電波とはどういうものですか?(2018/03/30に参照)
総務省における不法無線局対策の取り組み状況
2018年03月26日時点で総務省が公開している主な取り締まり状況は次のようになっています。
不法無線局の取締り状況
平成28年度は168件の告発を行っています。
販売業者の免許情報告知義務の取締まり状況
平成28年度は、全国で155店舗の調査を行い、19店舗に対して義務不履行の指導を行っています。
不法無線局対策の取り組み(2018/03/29に参照)
上記の取締り状況から、現時点ではネットショップに対する取り締まりは行っていないように思えます。
しかし、今後は間違いなく取締りの対象になることが予想できます。ブログやネットショップでの商品使用レビューも当然チェックされていると思いますので、知識が無いまま投稿されている方はお気を付けください。
総務省が本気で取締りを開始すれば、販売業者と違法使用者を一網打尽にできてしまうこともネット社会の構造であることを十分に理解しておく必要があるでしょう。

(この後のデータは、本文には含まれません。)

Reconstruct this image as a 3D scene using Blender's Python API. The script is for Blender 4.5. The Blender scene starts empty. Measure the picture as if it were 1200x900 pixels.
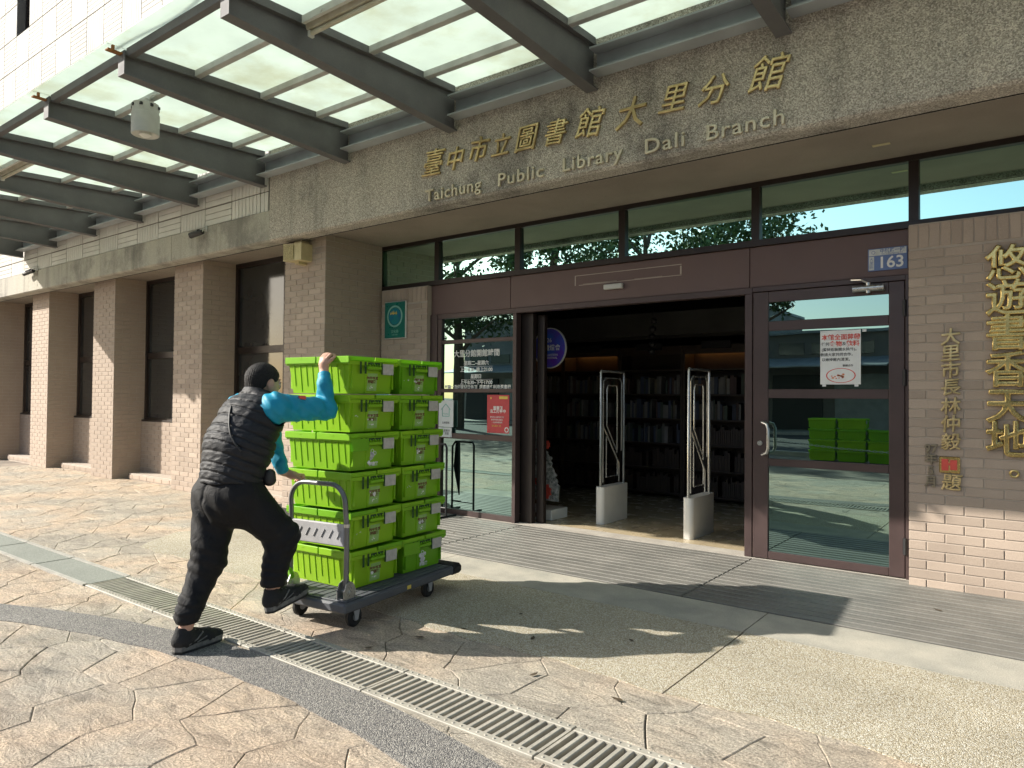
import bpy, math, random
import numpy as np
from math import sin, cos, pi, radians, sqrt, atan2
from mathutils import Matrix, Vector
random.seed(7); np.random.seed(7)
sc = bpy.context.scene
COL = sc.collection

# ------------------------------------------------------------------ camera
H = 1.42
yaw, pitch, roll = radians(37.12), radians(1.0425), radians(-.4943)
fwd = Vector((-sin(yaw)*cos(pitch), cos(yaw)*cos(pitch), sin(pitch)))
right = Vector((cos(yaw), sin(yaw), 0)); down = -right.cross(fwd)
rr = cos(roll)*right + sin(roll)*down; dd = -sin(roll)*right + cos(roll)*down
cam = bpy.data.cameras.new('camera'); cam.sensor_width = 36; cam.lens = 36*832/1200
cam.clip_start = .05; cam.clip_end = 2000
co = bpy.data.objects.new('camera', cam); COL.objects.link(co)
m = Matrix((( rr.x, -dd.x, -fwd.x, 0), (rr.y, -dd.y, -fwd.y, 0), (rr.z, -dd.z, -fwd.z, H), (0, 0, 0, 1)))
co.matrix_world = m; sc.camera = co

# ------------------------------------------------------------------ light
LD = Vector((1.5, .97, -1.0)).normalized()          # direction the sunlight travels
world = bpy.data.worlds.new('World'); sc.world = world; world.use_nodes = True
nt = world.node_tree; bg = nt.nodes['Background']
sky = nt.nodes.new('ShaderNodeTexSky'); sky.sky_type = 'NISHITA'; sky.sun_disc = False
sky.sun_elevation = math.asin(-LD.z); sky.sun_rotation = atan2(-LD.x, -LD.y)
sky.air_density = 1.0; sky.dust_density = 1.5; sky.ozone_density = 1.2
nt.links.new(sky.outputs[0], bg.inputs[0]); bg.inputs[1].default_value = .105
sl = bpy.data.lights.new('sun', 'SUN'); sl.energy = 4.8; sl.angle = radians(.5); sl.color = (1, .94, .84)
so = bpy.data.objects.new('sun', sl); COL.objects.link(so)
so.rotation_euler = LD.to_track_quat('-Z', 'Y').to_euler(); so.location = (-10, -8, 12)
sc.view_settings.view_transform = 'Standard'; sc.view_settings.look = 'None'
sc.view_settings.exposure = 1.0; sc.view_settings.gamma = 1
sc.cycles.max_bounces = 8; sc.cycles.glossy_bounces = 4; sc.cycles.transmission_bounces = 6
sc.cycles.transparent_max_bounces = 12; sc.cycles.use_denoising = True
sc.cycles.sample_clamp_indirect = 6

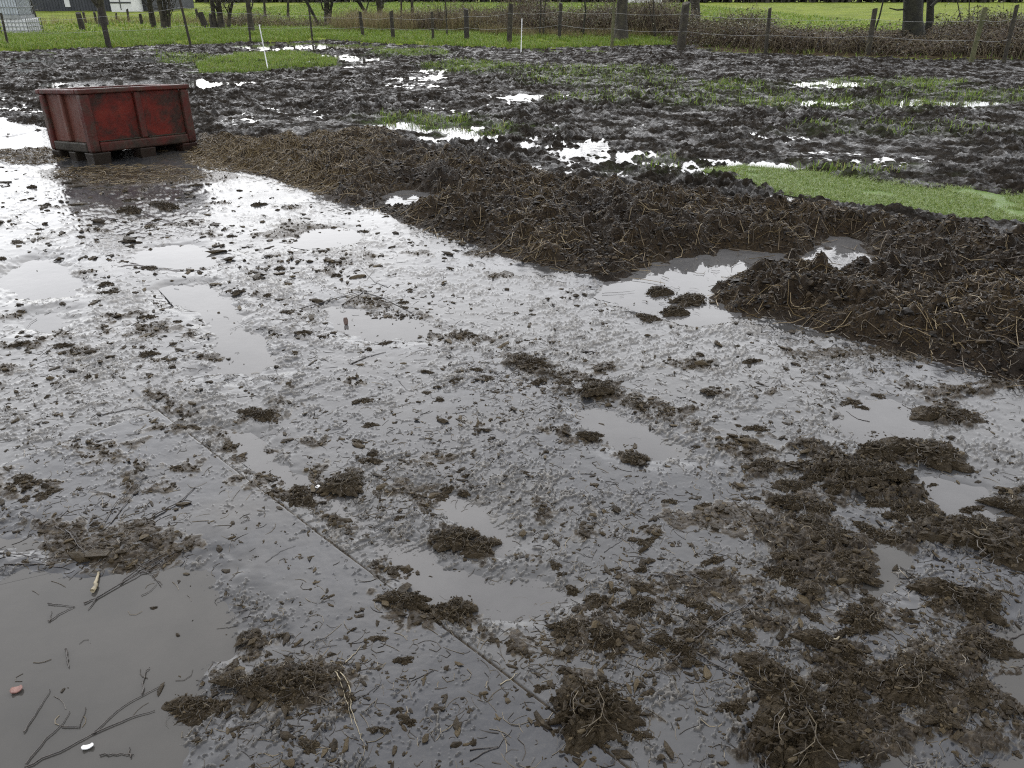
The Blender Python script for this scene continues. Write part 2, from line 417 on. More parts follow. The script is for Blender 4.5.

なお、今のところ製造及び販売することは違法(免許情報報告義務は有る)ではなく、使用することが違法行為になります。製造及び販売業者はそのことを理解して販売していると考えてください。
「日本人はチョロいな!」と思われないように、十分にご注意下さい。(悪質と判断された場合は製造及び販売者に関しても逮捕はあります。)
まとめ
通常皆さんが一般的に利用している多くの無線機は、技適マークが必要になります。
アマゾンなどのネットショップには、海外などのマイナーなメーカーが出品している安価な無線機が非常に多く販売されています。くれぐれも安いから、またはレビューの評価が良いという理由だけで購入するのは止めましょう。マイナーなメーカーであってもモラルのあるメーカーは、技適マークの取得を行っていますので確認する習慣をつけましょう。
それから、技適マーク表示に違反している商品に対して使用レビューを書くこと自体が、「私は違法行為をしています。」と自ら公表していることになります。
無知な消費者があまりに多い状況ですが、電波の違法行為を理解できた方は知人に教えてあげて下さい。
現状では総務省もそれほど厳しく取り締まってはいないようですが、ここ数年でIoTの普及により無線機が急激に増加している状況は想像できると思います。
IoTの普及により無線機の多くはインターネットに接続されます。そうなると使用している無線機情報がこっそり送信されたり、「ネットショップで違法行為のレビューがすごい数になっているが総務省は何の対策もしないのか!」などの通報があるかも。そしてある日突然警察や総務省関連から連絡が・・・と近い未来にそのようになるかもしれませんよ。
世の中には様々な人が存在するので違法行為は止めましょう。